It's not Google's fault they arbitrage your marketing results

It's time to make search a priority for the C-suite.

If you search for the phrase “the greatest invention of all time,” you’re reminded of achievements from electricity to the internal combustion engine to the discovery of penicillin. When I searched, I was surprised to find that the internet, not Google, was rated as number one. After all, how usable is the web without the ability to navigate?

And that’s precisely the challenge in marketing today. The more you increase your brand’s awareness, the more your prospects and customers search to find you, the greater the search costs and Google’s opportunity for arbitrage. If you’re like many marketers, this dynamic is becoming a significant obstacle to profits.

But it doesn’t need to be this way—it is possible to optimize your search strategy and increase ROI. Here are six thought starters to get you there.


1. Educate your C-suite on Google’s auction model

Search “effects of monopoly” and brush up on why caution is justified when it comes to Google. Natural monopolies can be good for the consumer, but while many good search choices exist, most people choose just one: Google. While some auctions deliver great bargains, it’s worth contemplating how many search deals you’re finding that increase profits.


2. Prioritize discussing keyword and search dynamics at the C-suite level

You have alerts for your technology systems, consumer reviews to gauge sentiment and financial ratios and metrics for your fiscal health. It’s time to add this same granularity and executive oversight to metrics like cost-per-click of branded search and changes in position and bid amount for top terms. If protestors were picketing in front of your business, the C-suite would be involved. Google has the same potential effect. How involved is your executive team?

3. Consider tactics within every channel that reduce dependence on Google

The easy way to reduce search costs is through hyperlinking to get consumers directly to websites. More advanced tactics include word mapping to ensure that high-cost terms are not the basis of your call-to-action and building brand recall in a manner that causes searches for high-ranking organic terms. Beyond that, channel mapping requires rigor, but it can be well worth the effort.

4. Never forget Google’s revenue goal won’t be met without increasing your costs

Financial results reported by Google don’t show an escalation of cost-per-click for advertisers. If you look deeper, that effect is largely the result of an increase in mobile traffic. It’s vital to review desktop costs and trends distinctly from mobile to uncover the true dynamics. Google often proposes significant spending increases to remain competitive. That’s the power of a monopolistic position.

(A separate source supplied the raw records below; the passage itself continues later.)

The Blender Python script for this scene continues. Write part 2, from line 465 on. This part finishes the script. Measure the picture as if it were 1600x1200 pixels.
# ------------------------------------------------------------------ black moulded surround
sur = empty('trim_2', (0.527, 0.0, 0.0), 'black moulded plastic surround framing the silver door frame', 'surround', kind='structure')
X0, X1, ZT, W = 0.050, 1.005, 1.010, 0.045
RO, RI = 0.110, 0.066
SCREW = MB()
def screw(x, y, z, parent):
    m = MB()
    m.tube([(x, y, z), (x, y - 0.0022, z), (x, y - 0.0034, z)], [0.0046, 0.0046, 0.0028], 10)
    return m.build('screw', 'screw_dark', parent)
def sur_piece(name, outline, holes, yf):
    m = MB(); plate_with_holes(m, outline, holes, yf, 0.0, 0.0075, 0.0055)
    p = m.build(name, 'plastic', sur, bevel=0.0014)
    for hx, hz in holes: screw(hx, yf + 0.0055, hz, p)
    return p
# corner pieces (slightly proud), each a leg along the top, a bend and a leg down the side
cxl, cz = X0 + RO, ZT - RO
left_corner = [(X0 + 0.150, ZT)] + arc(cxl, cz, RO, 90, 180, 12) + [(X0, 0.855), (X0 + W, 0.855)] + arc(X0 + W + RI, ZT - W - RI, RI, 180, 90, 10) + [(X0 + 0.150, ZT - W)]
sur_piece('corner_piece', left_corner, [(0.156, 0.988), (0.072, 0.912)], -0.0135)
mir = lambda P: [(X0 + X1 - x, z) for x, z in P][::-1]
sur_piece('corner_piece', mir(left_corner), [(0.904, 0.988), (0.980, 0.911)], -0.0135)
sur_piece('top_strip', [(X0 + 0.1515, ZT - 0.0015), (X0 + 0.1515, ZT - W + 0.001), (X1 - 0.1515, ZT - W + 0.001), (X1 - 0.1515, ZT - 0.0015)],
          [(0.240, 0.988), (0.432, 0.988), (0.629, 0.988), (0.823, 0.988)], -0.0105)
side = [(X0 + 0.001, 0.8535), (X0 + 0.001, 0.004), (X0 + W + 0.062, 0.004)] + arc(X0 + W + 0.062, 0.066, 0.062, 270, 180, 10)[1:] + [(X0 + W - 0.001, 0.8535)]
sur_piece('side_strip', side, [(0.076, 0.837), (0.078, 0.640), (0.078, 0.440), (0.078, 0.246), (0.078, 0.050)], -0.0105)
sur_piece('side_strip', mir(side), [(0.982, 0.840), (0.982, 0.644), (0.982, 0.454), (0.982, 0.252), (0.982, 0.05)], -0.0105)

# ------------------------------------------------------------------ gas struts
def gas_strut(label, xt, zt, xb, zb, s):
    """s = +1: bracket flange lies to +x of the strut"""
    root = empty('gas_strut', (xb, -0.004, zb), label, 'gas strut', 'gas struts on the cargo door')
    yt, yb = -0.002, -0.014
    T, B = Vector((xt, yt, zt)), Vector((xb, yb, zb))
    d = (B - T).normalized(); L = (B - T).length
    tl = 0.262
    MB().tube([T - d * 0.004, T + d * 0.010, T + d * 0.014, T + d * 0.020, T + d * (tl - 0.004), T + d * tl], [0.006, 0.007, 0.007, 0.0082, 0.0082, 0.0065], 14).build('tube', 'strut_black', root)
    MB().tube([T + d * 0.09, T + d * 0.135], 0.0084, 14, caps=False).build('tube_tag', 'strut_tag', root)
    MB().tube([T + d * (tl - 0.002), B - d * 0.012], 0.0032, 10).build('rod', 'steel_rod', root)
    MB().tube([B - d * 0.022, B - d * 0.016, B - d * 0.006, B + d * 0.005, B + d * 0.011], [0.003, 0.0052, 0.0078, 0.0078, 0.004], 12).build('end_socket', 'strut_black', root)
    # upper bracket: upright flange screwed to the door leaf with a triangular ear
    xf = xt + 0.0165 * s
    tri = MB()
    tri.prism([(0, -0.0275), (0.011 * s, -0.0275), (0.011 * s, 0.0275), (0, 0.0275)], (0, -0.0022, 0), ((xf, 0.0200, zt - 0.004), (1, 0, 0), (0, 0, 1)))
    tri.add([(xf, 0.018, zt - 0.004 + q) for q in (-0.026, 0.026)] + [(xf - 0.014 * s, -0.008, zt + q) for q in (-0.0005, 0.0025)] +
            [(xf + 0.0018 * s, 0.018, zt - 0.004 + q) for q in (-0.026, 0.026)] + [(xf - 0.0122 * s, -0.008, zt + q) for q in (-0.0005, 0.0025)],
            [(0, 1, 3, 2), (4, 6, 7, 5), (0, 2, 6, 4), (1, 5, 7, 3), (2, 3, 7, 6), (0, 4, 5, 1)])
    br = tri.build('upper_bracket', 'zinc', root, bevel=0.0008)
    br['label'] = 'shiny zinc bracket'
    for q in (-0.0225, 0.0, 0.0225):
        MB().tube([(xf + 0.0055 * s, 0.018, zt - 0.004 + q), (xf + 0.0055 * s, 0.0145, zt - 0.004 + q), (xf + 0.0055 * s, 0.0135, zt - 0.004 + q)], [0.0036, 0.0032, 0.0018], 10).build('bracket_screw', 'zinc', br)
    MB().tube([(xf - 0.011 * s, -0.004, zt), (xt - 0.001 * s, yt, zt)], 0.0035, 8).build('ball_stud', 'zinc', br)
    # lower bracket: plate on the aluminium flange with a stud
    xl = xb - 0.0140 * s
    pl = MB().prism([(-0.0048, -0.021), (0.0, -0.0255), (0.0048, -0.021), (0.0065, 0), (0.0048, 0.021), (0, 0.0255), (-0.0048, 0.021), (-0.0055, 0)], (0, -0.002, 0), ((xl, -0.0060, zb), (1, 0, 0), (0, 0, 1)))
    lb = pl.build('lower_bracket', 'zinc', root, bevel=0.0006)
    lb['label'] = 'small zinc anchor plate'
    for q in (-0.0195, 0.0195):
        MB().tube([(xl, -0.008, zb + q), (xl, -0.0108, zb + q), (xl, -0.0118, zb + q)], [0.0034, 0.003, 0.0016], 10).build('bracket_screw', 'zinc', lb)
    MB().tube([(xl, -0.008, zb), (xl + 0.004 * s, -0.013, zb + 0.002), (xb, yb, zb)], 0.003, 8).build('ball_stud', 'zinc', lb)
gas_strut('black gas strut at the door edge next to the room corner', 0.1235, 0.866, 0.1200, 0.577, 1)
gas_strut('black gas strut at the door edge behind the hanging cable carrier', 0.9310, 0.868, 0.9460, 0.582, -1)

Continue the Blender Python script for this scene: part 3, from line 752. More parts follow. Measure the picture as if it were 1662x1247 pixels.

5. Make brand building the most viable solution to Google arbitraging your marketing results

Brand building has become a surprisingly rare topic in digital circles. Because Google essentially controls access to your website for many consumers, focusing on performance without brand building has dire consequences. Ratcheting up your brand’s reputation is still the best way to build long-term base revenue and reduce your dependence on Google. On top of that, brand-boosting increases entity value, improves pricing power and moves other key long-term metrics.


6. Put more weight in your brand-focused upper funnel marketing mix

TV is an upper-funnel channel that is excellent at both building long-term brand awareness and driving short-term performance—keys to disrupting Google’s grip on marketing. But not all approaches to the channel are equal. At Marketing Architects, we deploy TV supported with a blend of statistical techniques within creative execution, media selection, conversion funneling and attribution modeling to put your search marketplace back into balance.


A final thought

Yes, Google certainly makes the list for greatest innovators of all time, and if the cost to society is that they arbitrage the marketing profits of a few companies a bit heavily, it’s worth it. But let’s put altruism aside for a minute and focus on letting the arbitrage happen to our competitors and lessen the effects on our own companies.